You can visit one of the NT kernel forums:
- NTDEV and NTFSD mailing lists on www.osr.com
- comp.os.ms-windows.programmer.nt.kernel-mode
- microsoft.public.development.device.drivers
On MS's newsgroup, you can see several MS's people answering
questions. Also three high level developers from NT kernel team are on
NTDEV.
Max
Mike
> In article <8d7646d4.02112...@posting.google.com>,
> si...@phreaker.net (news user) writes:
>>>> I'm trying to understand how the microkernel do this
>>>> (mainly from reading qnx docs)
>>> Hmm, AFAIK, QNX does not support demand paging...
>>
>> No? Then when it loads a program, it loads the whole program?
> Yes (again: AFAIK). Keep in mind that QNX is a real-time system.
> With demand paging, how could it possibly guarantee deterministic
> response times ?
By only specifying/guaranteeing response times for code that's
executing from "locked" memory that can't be paged out. Real-time
guarantees don't have to apply to every piece of code in the system -
only the ones that actually need real-time response.
I don't know what the actual situation is with QNX - but I don't think
real-time and demand paging are mutually exclusive.
--
Mike
KVP
The swappable regions of an address space should be considered as cached
_slow_ memory. Its speed equals to the speed which the pager can swap pages
in. This is the worst case assumption, based on that your working set size
equals to 1. Part of your code could be real time, part of it not. All you
have to do is just calculate the time you will need for an operation to
finish.
Example:
A wave player, that uses a memory image:
-the player's code is locked (unswappable)
-the data is swappable
-the current sound block should be paged in (by locking it)
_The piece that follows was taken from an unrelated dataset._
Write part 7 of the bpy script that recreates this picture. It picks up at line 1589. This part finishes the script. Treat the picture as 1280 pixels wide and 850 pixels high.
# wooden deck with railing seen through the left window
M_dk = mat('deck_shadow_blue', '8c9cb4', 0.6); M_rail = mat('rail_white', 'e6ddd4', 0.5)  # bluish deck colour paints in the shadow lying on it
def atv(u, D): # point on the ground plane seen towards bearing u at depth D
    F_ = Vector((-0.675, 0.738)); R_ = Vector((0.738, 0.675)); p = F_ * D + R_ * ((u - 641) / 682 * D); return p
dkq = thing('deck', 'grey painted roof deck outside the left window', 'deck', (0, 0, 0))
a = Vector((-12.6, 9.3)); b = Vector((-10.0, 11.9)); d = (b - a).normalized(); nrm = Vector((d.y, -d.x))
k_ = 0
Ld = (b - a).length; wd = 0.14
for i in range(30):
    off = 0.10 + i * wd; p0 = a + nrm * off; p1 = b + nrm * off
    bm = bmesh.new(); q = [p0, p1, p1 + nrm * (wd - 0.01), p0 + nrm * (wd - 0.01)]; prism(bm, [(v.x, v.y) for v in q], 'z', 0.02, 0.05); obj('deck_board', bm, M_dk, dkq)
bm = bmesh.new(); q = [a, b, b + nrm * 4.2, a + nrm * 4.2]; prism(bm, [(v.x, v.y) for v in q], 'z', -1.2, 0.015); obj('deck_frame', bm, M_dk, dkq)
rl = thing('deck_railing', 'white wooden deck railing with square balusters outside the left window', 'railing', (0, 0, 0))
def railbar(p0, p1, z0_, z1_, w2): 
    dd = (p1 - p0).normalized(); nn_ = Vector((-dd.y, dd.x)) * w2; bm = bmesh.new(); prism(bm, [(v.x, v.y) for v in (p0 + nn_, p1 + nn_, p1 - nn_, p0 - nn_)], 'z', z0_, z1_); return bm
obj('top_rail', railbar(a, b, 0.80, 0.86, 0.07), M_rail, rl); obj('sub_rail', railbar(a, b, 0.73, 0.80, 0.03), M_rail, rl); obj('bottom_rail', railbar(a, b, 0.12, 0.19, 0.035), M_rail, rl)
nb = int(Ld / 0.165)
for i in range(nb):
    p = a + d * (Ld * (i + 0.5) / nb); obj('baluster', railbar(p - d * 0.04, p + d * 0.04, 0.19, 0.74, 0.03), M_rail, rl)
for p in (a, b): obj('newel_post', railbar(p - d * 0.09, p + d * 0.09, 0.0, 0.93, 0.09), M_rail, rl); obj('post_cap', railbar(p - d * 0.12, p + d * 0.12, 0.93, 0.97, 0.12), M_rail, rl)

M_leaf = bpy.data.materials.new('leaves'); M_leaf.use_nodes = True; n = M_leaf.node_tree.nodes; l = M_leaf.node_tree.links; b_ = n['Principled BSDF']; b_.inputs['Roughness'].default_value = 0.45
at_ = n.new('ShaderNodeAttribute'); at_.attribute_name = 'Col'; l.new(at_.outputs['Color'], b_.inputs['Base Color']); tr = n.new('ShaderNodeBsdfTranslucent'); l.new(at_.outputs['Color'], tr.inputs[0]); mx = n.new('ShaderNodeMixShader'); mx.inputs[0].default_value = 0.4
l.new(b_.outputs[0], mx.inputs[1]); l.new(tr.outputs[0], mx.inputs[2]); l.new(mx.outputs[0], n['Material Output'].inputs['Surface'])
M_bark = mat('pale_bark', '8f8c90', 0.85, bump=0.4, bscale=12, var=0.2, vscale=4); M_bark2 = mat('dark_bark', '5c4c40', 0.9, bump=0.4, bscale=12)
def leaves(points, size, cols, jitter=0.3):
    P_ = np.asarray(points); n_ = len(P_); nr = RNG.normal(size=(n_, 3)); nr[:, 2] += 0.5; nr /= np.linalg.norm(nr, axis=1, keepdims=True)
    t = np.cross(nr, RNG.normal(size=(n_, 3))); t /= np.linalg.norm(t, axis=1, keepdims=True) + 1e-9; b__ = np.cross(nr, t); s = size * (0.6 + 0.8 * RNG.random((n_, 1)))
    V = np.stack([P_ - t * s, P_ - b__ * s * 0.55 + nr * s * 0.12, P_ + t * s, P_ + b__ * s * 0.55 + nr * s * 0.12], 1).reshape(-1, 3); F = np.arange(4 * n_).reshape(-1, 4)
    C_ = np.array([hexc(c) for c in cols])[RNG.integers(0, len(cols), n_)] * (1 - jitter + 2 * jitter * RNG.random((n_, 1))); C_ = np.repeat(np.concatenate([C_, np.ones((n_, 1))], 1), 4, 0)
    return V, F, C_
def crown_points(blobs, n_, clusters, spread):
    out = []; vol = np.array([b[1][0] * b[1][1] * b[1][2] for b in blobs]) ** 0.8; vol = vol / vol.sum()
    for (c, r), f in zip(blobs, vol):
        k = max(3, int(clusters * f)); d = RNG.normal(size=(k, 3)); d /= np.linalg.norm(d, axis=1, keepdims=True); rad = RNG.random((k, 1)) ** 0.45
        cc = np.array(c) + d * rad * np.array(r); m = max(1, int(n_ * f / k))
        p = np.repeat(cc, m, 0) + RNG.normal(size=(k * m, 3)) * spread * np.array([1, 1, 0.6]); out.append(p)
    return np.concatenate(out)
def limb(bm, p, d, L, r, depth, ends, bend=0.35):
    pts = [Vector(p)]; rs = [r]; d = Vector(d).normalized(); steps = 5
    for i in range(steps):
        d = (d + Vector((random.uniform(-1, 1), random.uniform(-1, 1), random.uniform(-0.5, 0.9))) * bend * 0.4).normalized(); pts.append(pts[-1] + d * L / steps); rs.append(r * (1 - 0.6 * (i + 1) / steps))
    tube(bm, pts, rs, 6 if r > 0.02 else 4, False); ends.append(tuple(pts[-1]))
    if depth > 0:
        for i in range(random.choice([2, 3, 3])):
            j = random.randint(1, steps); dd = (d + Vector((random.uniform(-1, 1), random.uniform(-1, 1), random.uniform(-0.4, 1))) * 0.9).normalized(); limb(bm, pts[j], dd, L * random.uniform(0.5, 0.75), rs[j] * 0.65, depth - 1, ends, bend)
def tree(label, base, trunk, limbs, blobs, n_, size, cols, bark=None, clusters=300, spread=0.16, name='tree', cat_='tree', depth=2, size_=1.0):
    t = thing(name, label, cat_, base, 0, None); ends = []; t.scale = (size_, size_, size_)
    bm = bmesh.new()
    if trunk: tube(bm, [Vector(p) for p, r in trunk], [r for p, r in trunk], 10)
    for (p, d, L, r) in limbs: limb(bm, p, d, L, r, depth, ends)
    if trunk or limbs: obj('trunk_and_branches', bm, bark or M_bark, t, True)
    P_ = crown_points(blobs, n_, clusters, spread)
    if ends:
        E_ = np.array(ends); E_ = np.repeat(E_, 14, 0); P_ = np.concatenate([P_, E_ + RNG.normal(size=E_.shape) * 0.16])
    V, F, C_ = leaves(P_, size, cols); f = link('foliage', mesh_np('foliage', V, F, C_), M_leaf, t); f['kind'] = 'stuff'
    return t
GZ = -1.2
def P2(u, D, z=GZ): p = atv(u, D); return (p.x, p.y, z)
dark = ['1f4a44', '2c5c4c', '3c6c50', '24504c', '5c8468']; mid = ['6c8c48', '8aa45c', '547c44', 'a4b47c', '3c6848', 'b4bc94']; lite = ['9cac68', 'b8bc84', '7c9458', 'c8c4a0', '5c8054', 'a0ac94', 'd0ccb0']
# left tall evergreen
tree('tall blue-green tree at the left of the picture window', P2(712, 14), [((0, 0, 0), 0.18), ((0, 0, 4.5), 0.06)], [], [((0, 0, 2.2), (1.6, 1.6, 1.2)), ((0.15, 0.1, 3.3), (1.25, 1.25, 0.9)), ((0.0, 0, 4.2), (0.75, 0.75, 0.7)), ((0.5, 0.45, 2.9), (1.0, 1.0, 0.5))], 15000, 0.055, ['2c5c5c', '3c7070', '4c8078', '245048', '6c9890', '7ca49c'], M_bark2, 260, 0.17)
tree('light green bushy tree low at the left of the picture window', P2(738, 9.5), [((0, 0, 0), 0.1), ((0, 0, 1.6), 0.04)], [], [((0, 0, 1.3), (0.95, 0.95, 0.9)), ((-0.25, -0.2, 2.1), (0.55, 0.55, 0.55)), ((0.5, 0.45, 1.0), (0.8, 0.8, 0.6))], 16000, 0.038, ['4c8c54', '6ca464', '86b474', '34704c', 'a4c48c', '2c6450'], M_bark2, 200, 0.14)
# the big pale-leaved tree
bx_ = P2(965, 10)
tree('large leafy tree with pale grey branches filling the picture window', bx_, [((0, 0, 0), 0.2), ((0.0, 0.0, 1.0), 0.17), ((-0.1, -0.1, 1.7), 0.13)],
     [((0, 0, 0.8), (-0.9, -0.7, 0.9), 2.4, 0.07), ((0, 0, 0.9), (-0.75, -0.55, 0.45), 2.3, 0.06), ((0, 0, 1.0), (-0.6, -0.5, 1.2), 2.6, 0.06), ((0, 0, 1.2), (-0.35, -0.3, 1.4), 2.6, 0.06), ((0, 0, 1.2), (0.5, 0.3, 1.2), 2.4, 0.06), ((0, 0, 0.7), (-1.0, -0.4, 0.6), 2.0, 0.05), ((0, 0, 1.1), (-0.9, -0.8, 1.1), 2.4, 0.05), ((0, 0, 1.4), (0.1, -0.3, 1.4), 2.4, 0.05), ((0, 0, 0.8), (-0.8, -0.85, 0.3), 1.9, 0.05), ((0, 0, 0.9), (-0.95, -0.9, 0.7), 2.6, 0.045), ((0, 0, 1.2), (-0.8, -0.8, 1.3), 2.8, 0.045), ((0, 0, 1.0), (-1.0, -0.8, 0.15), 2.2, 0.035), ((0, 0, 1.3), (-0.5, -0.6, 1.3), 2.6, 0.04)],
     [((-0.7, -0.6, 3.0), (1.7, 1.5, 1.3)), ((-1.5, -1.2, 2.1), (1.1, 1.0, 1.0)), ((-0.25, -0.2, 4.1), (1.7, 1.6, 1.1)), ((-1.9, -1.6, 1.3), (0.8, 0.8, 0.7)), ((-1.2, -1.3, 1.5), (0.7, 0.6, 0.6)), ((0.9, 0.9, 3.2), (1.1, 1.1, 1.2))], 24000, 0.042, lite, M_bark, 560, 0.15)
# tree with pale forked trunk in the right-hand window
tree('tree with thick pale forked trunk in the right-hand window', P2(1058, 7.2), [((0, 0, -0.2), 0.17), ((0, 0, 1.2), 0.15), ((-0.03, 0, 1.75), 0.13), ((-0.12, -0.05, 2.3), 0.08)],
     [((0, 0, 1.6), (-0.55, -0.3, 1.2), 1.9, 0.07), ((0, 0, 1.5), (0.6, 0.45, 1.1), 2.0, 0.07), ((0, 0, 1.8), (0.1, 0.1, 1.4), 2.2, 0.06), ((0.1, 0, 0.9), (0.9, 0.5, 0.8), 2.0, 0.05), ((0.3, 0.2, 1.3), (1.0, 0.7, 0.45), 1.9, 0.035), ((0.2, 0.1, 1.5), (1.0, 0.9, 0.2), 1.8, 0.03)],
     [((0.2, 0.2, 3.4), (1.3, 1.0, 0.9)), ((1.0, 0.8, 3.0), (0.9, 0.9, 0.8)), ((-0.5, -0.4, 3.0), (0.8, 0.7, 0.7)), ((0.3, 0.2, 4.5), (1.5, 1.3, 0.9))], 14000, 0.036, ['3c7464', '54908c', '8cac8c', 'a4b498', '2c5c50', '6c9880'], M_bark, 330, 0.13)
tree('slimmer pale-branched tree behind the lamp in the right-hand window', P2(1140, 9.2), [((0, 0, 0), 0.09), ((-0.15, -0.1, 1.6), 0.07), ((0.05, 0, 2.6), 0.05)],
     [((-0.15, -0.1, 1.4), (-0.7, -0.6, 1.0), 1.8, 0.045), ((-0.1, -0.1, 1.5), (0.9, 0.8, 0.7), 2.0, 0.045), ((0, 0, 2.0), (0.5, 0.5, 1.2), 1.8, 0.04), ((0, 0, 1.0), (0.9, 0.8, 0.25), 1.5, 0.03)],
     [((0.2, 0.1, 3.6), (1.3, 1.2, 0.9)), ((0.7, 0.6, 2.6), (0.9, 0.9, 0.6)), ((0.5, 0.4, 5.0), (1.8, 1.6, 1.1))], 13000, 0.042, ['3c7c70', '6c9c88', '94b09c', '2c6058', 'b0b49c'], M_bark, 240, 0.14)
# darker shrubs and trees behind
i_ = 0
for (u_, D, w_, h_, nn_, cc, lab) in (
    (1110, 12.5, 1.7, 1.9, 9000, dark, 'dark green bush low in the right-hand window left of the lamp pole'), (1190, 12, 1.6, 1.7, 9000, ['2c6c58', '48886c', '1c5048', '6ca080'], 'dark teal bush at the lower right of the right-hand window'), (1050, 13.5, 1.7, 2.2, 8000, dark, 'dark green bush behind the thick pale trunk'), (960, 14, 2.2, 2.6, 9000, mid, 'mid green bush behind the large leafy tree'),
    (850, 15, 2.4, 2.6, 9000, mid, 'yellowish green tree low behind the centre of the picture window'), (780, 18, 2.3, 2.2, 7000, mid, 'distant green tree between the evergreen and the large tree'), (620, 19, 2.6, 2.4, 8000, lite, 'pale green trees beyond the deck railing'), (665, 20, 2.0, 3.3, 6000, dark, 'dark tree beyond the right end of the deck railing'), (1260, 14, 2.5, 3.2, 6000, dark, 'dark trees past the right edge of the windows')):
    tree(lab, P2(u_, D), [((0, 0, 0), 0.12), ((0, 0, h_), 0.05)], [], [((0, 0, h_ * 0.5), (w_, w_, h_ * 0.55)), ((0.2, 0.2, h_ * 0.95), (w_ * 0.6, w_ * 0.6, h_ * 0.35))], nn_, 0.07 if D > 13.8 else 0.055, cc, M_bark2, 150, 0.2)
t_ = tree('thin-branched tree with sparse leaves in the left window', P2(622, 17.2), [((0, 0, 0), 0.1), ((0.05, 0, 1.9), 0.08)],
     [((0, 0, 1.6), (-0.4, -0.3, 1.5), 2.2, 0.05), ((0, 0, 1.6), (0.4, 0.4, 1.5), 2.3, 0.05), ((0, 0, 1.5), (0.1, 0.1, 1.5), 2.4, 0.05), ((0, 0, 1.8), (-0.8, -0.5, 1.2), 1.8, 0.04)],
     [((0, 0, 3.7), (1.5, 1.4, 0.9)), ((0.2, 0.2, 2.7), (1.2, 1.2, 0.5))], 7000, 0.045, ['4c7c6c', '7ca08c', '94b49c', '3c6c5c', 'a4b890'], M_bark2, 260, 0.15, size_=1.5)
-the already played blocks should be unlocked
-this method gurarantees that the player will always have a locked buffer,
but the whole data file could be larger than the avaible memory
-with this system, you manage your own working set manually, and this
provides you with very precise control over page access delays
Viktor
David A. Caabeiro
> With demand paging, how could it possibly guarantee deterministic
> response times ?
I guess you can, iff secondary storage is a flash rom or something like
that... I think in these cases page demanding would provide a good
"optimization"
> Not sure. Demand paging is IMHO not really a feature a microkernel
> should provide (though I believe that Mach, for example, does). The
Why not? Could you expand? (Yes, Mach provides support for
external pagers)
Regards,
David.
Piercarlo Grandi
BTW, this whole discussion should be in 'comp.os.research'...
>> Not sure. Demand paging is IMHO not really a feature a microkernel
>> should provide (though I believe that Mach, for example, does). [
>> ... ]
> Why not? Could you expand?
One very good argument is that paging is a policy (that is, the
availability of paging itself, not the specific replacement algorithm),
not a mechanism.
There are several and rather different uses of the label "microkernel",
and under some fairly popular ones Mach is not a microkernel, for one
thing.
Under one definition of the concept of microkernel, a microkernel should
only provide mechanisms that allow the definition of different memory
occupation policies (fully resident, swapped, paged, paged and swapped).
KeyKOS (a descendant of which is called EROS, and there is a delightful
site with lots of documents about it) coherently with this did not even
have process/task/thread scheduling in the microkernel; it just provided
mechanisms to define different scheduling systems. I like that.
nospam> (Yes, Mach provides support for external pagers)
The external pagers are optional. By default it uses an internal pager.
Morever, because of rather high overheads, Mach external pagers tend to
be used to provide ``virtual'' data space, leaving to the built-in pager
the nitty gritty of demand paging memory data space to/from disk (the
usual form of backing store).